APIANUS, Petrus and Reiner GEMMA FRISIUS. Cosmographia ... Paris, Vivantius Gaultherot, 1551.
[bound with:] NEANDER, Michael. Elementa sphericae doctrinae, seu De primo motu ... Basle, Ioannes Oporinus, 1561.
Two works in one vol., quarto, ff. [2], 74 (including the map); 195, [6]; the Apianus with a large woodcut of an astronomical globe on the title, folding wood-engraved map of the world, four working volvelles (on C2v, D1v, H4r, P3r); many woodcut diagrams (several full-page), maps and illustrations in the text; the Neander with several woodcuts and a folding table; contemporary vellum over boards; rear end-paper with inscription in ink, recording the purchase of the book in Leiden in 1642.
I. A VERY ATTRACTIVE COPY, WITH ALL ITS VOLVELLES PRESENT, of one of the most important geographical and astronomical texts of the Renaissance."During the first half of the sixteenth century Germany was the principal center of both mathematical and descriptive geography ... [The] German school of geographers had its greatest exponents in Peter Apian (1501-52) and Sebastian Münster (1489-1552).

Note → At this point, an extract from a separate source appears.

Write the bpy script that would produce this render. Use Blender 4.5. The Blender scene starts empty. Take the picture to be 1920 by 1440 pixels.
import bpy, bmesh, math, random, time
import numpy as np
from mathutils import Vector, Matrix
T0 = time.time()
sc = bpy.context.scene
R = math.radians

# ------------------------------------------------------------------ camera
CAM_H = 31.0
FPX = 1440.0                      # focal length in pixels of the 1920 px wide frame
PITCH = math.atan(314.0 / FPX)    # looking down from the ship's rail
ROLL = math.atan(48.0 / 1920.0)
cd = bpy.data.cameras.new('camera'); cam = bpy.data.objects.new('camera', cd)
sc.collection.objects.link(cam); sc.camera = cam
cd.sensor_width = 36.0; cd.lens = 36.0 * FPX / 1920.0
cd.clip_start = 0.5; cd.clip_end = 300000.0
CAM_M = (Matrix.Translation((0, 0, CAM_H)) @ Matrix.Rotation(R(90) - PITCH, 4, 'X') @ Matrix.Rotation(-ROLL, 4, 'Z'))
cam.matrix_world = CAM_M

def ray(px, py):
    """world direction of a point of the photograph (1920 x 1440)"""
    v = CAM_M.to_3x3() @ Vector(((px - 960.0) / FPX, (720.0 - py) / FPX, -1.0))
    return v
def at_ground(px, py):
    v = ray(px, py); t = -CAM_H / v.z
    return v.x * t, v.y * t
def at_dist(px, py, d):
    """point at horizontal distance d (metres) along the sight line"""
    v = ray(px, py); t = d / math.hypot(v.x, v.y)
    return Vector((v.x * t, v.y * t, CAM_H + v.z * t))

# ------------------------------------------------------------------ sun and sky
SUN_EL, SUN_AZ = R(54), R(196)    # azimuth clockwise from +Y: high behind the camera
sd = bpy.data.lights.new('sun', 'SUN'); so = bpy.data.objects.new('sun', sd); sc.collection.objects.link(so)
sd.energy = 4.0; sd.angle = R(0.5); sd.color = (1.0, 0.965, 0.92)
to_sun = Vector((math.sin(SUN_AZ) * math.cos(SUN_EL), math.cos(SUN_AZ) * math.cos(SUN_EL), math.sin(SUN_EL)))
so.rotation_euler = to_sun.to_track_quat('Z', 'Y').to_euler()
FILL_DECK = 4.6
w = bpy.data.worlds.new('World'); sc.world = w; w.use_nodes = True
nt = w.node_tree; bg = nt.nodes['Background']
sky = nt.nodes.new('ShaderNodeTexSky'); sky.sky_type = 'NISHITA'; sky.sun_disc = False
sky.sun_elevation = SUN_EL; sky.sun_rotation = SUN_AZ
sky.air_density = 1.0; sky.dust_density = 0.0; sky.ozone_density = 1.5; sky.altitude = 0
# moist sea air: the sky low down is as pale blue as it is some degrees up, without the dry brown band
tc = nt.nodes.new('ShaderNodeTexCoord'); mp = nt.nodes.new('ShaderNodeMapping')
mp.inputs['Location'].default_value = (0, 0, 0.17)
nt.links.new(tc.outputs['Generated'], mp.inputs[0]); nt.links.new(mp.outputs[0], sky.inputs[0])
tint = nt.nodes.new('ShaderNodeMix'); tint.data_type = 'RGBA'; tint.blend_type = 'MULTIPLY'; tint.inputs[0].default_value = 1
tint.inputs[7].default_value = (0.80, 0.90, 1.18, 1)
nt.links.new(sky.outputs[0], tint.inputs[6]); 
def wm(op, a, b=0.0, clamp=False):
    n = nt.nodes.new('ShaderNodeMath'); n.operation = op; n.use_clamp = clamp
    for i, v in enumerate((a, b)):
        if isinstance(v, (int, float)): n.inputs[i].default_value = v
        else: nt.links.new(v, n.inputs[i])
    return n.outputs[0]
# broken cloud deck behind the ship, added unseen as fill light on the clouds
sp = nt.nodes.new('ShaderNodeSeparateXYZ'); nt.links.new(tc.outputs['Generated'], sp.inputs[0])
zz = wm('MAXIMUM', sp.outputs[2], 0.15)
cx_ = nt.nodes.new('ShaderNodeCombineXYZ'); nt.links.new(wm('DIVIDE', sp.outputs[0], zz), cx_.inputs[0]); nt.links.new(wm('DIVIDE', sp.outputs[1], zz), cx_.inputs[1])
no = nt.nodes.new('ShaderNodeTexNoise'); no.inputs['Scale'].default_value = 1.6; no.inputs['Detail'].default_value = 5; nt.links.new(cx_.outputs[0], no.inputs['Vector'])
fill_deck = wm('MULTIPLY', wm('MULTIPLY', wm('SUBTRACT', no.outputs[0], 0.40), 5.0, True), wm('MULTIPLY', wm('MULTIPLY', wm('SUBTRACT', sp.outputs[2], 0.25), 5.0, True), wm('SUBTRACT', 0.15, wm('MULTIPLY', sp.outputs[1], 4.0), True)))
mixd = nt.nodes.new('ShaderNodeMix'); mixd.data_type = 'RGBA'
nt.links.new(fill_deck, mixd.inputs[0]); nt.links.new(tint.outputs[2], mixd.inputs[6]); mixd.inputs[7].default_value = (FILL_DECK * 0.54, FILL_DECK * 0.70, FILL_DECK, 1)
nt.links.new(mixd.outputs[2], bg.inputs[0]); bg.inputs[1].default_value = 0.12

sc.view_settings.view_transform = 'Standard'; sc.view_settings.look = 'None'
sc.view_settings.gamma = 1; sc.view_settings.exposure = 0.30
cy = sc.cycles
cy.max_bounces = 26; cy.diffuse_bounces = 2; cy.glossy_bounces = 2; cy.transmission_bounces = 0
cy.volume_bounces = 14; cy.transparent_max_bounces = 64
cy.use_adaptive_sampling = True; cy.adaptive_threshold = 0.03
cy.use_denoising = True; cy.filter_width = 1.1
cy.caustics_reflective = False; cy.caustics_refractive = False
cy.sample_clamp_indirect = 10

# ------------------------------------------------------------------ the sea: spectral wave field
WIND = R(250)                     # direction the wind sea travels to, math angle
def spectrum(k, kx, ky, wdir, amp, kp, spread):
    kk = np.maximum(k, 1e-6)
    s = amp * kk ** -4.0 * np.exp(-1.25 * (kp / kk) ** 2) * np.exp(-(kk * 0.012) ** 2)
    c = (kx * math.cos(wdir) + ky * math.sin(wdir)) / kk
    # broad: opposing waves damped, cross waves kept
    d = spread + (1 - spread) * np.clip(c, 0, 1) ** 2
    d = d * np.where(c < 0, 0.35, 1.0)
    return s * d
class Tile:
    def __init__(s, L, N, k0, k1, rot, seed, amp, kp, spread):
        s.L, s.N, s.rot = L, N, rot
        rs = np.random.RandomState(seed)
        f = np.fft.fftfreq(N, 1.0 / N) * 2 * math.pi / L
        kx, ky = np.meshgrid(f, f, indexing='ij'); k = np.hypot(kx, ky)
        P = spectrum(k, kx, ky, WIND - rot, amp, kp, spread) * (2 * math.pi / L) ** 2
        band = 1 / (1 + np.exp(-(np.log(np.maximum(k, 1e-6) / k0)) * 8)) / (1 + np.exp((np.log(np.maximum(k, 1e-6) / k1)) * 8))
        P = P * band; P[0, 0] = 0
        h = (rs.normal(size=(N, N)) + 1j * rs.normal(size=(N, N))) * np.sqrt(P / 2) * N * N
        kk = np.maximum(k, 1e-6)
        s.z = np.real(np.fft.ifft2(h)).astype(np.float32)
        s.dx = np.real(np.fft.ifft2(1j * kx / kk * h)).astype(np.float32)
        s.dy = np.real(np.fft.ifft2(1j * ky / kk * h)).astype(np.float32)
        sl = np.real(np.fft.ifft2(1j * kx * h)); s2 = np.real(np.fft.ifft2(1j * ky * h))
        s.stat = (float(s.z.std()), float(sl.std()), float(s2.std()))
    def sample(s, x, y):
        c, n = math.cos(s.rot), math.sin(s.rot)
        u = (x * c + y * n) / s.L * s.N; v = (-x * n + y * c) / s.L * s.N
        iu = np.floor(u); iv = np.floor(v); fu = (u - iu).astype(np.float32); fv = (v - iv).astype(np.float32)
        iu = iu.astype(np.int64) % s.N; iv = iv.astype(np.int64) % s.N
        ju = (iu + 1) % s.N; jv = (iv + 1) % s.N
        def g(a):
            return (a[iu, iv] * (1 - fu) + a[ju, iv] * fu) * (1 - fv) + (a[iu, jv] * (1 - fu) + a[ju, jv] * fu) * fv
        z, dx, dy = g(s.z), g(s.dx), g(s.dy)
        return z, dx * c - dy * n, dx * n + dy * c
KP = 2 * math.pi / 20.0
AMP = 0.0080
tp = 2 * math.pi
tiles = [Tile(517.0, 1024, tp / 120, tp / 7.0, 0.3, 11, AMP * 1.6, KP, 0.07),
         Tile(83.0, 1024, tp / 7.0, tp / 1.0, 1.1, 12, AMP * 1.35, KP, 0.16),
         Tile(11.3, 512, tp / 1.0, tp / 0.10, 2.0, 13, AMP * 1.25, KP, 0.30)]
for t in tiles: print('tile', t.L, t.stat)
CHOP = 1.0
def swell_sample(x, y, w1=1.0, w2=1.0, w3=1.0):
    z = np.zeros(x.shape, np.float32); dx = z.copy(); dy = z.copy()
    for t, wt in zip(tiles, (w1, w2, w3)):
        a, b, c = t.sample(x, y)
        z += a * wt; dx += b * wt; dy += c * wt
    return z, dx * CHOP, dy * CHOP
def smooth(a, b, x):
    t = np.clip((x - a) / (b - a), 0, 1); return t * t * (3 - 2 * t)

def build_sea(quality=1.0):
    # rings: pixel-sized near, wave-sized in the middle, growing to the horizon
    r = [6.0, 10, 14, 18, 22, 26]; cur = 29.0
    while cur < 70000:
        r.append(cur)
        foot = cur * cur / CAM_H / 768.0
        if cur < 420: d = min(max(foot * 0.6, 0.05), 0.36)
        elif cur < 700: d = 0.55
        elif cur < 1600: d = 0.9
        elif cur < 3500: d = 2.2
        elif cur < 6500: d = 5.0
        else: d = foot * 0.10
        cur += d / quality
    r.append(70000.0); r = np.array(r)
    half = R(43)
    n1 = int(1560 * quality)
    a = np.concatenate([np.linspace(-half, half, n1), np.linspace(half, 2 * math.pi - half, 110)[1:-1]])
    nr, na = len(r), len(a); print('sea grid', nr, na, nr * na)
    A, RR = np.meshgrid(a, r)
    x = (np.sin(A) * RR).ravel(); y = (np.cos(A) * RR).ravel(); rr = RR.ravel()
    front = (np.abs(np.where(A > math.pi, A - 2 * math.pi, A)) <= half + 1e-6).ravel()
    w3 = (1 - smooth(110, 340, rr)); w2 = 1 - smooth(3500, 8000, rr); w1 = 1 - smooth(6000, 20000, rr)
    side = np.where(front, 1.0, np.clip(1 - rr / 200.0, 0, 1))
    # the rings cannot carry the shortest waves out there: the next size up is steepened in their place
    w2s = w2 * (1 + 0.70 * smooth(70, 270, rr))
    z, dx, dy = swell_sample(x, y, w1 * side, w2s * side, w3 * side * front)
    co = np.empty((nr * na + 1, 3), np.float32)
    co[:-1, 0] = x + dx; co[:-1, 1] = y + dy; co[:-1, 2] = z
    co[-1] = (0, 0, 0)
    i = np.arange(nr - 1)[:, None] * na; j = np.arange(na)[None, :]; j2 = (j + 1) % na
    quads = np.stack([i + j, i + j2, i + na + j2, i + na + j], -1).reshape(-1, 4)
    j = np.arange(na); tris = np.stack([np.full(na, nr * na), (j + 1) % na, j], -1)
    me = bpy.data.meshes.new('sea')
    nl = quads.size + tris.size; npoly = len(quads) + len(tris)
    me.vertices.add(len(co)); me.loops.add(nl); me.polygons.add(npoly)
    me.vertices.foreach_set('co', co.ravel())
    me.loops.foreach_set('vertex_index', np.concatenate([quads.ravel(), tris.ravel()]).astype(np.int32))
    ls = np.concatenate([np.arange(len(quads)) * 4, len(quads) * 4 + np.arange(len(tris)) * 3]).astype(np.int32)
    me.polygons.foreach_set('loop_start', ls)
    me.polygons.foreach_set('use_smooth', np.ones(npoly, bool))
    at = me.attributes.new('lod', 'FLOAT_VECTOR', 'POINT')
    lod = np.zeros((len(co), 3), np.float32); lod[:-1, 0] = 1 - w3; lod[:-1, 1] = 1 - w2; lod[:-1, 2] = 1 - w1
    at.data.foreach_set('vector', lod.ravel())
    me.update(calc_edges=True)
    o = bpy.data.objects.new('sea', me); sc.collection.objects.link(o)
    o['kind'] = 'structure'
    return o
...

Apian was an astronomer and a mathematician; in his Cosmographicus Liber ... subsequently edited by the great Flemish mathematician, Gemma Phrysius, under the simpler title of Cosmographia, he based the whole science on mathematics and measurement, following Ptolemy in making a distinction between geography (the study of the earth as a whole) and chorography (the study of specific areas). His work may best be described as a theoretical textbook; for a hundred years it was a standard source ..." (Penrose, Travel and Discovery in the Renaissance, pp. 308-9).
This was the first work to suggest the use of lunar distances to measure longitude, and was the basis for all mathematical geography for the next 100 years. First published in 1524, it was subsequently translated into many European languages. As modified by the editor Frisius (first, 1529), the work contains the earliest printed description of triangulation, the method for determining the positions of a series of places in relation to one another, thereby allowing the possibility of accurate mapping without calculation. Frisius also added a description of an astronomical ring dial rotatable around a compass: this was a form of "variation" compass which measured the position of the sun by its noon shadow or by equal altitudes, an important advance for determining time of day at sea (see Waters, Art of Navigation, p. 60).
The volvelles demonstrate how to measure the altitude or latitude of the poles; longitude; the meridian; and the time of day according to the season. The important cordiform world map appeared in most editions from 1544. It contains the most influential sixteenth-century representation of the New World. Altogether this is one of the most significant and influential of sixteenth-century instrument books for navigators and travellers.
II. FIRST EDITION of Neander's Elementa. This rare work "... which includes an appendix on calendrical computation, endorsed Melanchthon's rejection of the Copernican view of the universe ..." (DSB).
I. Adams A1281; Alden 551/3; Borba de Moraes I, 41-42 (including the present work for description of America and ascription of its discovery to Vespucci); Horblit, 44; Houzeau and Lancaster, 2392; Sabin 1749; Shirley, The Mapping of the World, 82.
II. Houzeau and Lancaster 2610; Zinner 2263; not in Adams.